Le peuple Hamer

Les Hamer sont des pasteurs semi-nomades ; ils vivent dans l’une des régions les plus arides de la savane méridionale du sud-ouest éthiopien, entre les terres fertiles de l’est et les rives de l’Omo.

Les Hamer se déplacent en groupe, avec leurs troupeaux de bovins, selon un itinéraire précis établi par leurs ancêtres au premier matin du monde. Parmi eux, de jeunes hommes armés assurent la sécurité du groupe.

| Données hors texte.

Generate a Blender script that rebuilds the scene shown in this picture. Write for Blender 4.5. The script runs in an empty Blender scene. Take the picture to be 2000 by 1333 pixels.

Profitant des longues étapes qui rythment leur mouvance, ils cultivent le sorgho ; une fois les ressources en eau épuisées, ils abandonnent les champs et se mettent en quête d’une nouvelle zone fertile. Ils logent dans des huttes ogivales de branchages savamment enchevêtrés qui résistent aux forts vents de sable.

Le bétail est le pivot socio-économique et culturel des Hamer ; la fortune et le rang social d’un homme s’évaluent à l’abondance de son cheptel. Les animaux sont bichonnés : pour rehausser l’élégance de l’animal et pour le protéger du mauvais sort, les pasteurs superstitieux dessinent au rasoir des motifs décoratifs sur le pelage. Les bovins préférés ont même le pavillon externe des oreilles ciselé comme une guirlande. A la naissance, les enfants reçoivent, outre leur nom de baptême, un nom de bovin.

Les Hamer, femmes comme hommes, ont un sens très aiguisé de l’esthétique et passent quotidiennement de nombreuses heures à s’embellir. Les femmes oignent leurs corps d’huile et d’argile. Nues jusqu’à la taille, elles se couvrent les hanches d’une peau de vache incrustée de verroteries colorées. Elles s’enduisent les cheveux de beurre et d’argile et se parent de nombreux bracelets en étain, de volumineux colliers sertis de coquillages et d’autres ornements en fer-blanc. Sur leurs coiffures habilement tressées, certaines attachent des visières d’étain ou des serre-tête de perles.

Hormis les colliers de perles et les boucles d’oreilles, les hommes privilégient la coiffure : les plus valeureux, ceux qui ont vaincu l’ennemi ou abattu un animal féroce, s’enduisent la chevelure d’argile qui, une fois séchée, forme une calotte rigide au-dessus de laquelle est plantée, sur un petit support de bois, une plume d’autruche. Les autres se tressent les cheveux en mosaïque.

Ils exhibent fièrement leur torse nu orné de scarifications infligées lors des rituels de passage de classe d’âge. Le rituel le plus important pour les jeunes hommes Hamer est celui qui consacre le passage de l’enfance à l’âge mûr : le saut de taureaux.

Après une suite de cérémonials qui s’étendent sur plusieurs jours, au cours desquels nombre de chèvres sont ingurgitées, les novices font face à une rangée de plus de 30 taureaux tenus serrés flanc contre flanc par des jeunes hommes qui ont récemment franchi l’épreuve, mais qui sont encore trop jeunes pour se marier. Sous le regard de leurs aînés, les candidats doivent, chacun leur tour, prendre leur élan, sauter sur l’échine du premier taureau et parcourir sans trébucher la rangée de trente dos, puis recommencer l’exploit en sens inverse.

Pour réussir le rite initiatique, ils doivent s’acquitter sans tomber de quatre parcours consécutifs. Une fois l’épreuve réussie, les garçons sont portés en triomphe par leurs aînés et acclamés par le village. S’ils trébuchent à une reprise, on ne leur en tient pas rigueur, ils recommencent l’épreuve. Par contre, s’ils échouent à nouveau, ils subissent l’humiliation suprême : ils sont publiquement flagellés et battus par les femmes de leur famille. Considérés comme les parias du village, ils sont la proie des moqueries et des railleries de toute la communauté pour le restant de leur existence.